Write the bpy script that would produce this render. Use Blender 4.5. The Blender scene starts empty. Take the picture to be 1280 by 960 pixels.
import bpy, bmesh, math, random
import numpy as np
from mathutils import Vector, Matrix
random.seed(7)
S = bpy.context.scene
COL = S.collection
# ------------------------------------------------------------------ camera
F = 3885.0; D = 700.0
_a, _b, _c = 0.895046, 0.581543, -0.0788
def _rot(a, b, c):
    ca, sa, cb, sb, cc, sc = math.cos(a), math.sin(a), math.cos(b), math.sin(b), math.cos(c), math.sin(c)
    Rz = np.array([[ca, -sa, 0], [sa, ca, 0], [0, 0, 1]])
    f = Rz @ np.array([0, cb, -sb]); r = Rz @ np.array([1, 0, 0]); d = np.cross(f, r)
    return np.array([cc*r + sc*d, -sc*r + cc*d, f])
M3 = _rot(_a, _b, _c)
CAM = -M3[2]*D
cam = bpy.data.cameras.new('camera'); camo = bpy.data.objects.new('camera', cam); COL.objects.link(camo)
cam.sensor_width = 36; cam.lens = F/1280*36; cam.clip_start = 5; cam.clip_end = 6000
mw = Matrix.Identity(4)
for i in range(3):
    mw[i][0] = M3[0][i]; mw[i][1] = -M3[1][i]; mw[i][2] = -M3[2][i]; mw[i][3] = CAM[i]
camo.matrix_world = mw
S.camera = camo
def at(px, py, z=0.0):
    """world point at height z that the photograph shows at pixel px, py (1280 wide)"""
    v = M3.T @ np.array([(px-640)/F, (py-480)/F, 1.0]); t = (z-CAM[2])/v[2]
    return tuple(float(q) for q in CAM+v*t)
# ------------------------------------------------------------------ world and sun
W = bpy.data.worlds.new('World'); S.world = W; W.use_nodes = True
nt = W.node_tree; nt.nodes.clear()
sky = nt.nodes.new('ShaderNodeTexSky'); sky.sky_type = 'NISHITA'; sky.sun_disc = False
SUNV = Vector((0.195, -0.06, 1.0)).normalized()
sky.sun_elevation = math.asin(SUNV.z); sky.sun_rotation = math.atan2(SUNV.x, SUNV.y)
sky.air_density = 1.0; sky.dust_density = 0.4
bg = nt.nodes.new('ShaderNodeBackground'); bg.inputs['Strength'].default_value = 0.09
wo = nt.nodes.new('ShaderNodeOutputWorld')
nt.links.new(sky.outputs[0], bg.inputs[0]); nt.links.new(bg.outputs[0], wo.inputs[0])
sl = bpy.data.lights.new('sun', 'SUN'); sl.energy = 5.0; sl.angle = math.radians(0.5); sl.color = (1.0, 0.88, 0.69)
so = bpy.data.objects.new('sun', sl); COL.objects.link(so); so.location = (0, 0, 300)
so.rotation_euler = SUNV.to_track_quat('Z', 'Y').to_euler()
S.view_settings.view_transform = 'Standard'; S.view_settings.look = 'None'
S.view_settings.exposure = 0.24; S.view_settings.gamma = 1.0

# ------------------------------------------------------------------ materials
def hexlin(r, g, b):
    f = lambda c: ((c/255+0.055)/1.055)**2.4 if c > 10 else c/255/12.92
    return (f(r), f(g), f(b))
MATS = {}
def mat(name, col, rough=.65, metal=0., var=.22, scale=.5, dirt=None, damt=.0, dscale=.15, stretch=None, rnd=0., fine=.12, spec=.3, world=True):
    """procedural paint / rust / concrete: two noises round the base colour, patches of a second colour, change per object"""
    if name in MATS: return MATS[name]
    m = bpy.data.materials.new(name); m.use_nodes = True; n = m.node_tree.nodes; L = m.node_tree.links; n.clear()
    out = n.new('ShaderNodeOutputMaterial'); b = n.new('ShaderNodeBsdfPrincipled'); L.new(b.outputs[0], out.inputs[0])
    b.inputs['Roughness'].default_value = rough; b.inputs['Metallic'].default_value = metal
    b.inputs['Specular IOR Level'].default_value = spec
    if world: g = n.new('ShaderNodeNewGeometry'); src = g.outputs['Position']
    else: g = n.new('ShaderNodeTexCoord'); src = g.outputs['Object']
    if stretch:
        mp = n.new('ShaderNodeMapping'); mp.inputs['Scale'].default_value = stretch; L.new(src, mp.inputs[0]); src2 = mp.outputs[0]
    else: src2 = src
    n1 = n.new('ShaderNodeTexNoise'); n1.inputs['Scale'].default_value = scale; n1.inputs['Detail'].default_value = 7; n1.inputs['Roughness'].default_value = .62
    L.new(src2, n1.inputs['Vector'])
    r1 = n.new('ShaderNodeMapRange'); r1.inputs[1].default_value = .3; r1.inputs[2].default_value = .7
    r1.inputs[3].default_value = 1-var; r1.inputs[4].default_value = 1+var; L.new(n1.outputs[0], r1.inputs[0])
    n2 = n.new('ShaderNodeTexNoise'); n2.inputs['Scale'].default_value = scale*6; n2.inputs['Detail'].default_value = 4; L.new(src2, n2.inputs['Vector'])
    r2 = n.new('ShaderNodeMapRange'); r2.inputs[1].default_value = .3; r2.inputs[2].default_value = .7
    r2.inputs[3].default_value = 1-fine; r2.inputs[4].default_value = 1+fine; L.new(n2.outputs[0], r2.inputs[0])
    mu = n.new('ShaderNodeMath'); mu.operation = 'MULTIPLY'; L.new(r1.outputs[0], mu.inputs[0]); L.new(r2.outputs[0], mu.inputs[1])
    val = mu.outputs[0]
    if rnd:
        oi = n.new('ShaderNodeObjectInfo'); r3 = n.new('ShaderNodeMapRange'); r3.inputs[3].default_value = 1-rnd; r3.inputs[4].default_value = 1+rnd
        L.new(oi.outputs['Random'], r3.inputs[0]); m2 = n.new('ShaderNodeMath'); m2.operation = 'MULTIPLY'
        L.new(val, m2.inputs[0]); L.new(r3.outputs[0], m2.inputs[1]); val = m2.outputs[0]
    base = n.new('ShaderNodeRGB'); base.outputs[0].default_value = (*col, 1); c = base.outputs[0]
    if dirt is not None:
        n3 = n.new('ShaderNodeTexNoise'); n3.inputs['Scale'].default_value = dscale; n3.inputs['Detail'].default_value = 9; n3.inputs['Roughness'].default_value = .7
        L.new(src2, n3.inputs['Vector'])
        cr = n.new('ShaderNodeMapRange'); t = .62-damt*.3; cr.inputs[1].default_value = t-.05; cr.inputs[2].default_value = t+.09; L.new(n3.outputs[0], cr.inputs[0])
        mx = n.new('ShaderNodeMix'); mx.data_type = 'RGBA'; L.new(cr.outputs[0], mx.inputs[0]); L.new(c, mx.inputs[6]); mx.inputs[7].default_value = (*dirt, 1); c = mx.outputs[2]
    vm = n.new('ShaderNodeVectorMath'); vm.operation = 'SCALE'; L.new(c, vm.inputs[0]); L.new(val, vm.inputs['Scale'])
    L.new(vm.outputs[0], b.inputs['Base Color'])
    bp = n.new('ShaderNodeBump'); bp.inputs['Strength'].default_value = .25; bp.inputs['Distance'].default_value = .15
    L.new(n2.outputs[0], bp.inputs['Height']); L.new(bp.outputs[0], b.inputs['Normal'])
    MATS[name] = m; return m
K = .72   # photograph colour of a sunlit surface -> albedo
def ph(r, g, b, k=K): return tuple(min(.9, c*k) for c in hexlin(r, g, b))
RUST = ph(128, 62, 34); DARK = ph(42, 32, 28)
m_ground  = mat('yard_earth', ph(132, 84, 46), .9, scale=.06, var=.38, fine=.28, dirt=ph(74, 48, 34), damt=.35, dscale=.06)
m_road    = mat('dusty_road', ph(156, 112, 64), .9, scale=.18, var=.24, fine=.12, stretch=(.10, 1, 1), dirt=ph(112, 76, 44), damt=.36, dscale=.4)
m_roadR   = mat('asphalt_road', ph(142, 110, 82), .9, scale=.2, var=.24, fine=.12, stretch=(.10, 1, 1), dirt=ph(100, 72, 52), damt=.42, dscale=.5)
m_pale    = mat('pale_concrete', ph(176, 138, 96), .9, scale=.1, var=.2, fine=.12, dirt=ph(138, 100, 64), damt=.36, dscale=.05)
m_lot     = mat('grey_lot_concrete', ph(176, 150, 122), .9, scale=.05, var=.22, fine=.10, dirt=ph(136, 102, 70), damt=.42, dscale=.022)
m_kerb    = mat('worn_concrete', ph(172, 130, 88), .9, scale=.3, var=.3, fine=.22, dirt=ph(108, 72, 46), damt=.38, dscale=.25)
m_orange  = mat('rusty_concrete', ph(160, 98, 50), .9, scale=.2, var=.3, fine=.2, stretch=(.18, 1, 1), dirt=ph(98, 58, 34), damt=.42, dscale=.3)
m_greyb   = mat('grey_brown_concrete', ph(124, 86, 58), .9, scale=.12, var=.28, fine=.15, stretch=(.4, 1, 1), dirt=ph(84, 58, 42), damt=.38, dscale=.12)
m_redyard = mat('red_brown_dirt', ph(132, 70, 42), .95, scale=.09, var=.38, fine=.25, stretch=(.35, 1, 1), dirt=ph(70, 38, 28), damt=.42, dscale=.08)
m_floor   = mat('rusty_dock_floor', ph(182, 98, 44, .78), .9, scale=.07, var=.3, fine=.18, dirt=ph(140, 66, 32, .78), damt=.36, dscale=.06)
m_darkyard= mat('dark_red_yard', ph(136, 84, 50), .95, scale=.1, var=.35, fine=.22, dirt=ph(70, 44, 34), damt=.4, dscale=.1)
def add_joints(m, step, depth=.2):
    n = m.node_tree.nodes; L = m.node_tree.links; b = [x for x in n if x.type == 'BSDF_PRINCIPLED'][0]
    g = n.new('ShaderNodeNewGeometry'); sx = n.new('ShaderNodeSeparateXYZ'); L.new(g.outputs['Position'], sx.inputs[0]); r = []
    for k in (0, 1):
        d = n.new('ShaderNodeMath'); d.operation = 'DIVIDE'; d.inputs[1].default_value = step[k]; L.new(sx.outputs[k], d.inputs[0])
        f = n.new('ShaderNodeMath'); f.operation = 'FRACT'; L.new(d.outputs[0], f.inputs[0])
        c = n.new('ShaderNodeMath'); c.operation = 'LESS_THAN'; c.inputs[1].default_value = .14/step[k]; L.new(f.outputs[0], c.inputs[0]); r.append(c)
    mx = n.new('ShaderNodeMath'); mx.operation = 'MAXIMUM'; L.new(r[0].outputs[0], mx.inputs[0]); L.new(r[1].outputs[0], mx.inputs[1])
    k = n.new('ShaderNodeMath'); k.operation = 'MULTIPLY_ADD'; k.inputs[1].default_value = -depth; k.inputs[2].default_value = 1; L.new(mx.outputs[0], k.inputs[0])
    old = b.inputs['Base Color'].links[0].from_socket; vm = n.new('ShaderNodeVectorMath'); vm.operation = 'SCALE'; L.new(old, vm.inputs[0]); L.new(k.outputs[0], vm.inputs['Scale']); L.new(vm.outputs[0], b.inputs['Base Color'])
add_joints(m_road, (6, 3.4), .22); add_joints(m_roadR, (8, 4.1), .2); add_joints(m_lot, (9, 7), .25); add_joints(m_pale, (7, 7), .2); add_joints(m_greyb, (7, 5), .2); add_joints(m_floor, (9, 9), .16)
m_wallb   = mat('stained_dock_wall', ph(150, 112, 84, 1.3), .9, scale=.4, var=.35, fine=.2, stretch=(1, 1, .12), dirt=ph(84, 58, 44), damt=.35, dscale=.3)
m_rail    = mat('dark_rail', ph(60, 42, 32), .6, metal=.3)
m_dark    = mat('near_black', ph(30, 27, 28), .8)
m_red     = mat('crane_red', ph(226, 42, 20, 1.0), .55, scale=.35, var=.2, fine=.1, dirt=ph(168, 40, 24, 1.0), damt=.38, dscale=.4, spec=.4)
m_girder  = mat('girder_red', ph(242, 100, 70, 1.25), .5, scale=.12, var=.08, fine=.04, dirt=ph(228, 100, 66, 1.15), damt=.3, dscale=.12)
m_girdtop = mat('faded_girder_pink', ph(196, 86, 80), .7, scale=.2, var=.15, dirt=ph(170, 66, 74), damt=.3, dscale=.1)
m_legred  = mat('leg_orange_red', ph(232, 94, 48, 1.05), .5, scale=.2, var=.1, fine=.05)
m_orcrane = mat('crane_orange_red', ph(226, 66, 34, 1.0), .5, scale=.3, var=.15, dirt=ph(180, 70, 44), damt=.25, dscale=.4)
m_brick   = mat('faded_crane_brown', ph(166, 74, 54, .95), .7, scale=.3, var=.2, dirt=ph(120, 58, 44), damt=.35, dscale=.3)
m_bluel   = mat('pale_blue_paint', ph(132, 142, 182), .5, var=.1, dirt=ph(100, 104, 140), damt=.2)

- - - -

From the listing above, pick out each line where the word "that" appears.

Exercise output =>
Write the bpy script that would produce this render. Use Blender 4.5. The Blender scene starts empty. Take the picture to be 1280 by 960 pixels.
    """world point at height z that the photograph shows at pixel px, py (1280 wide)"""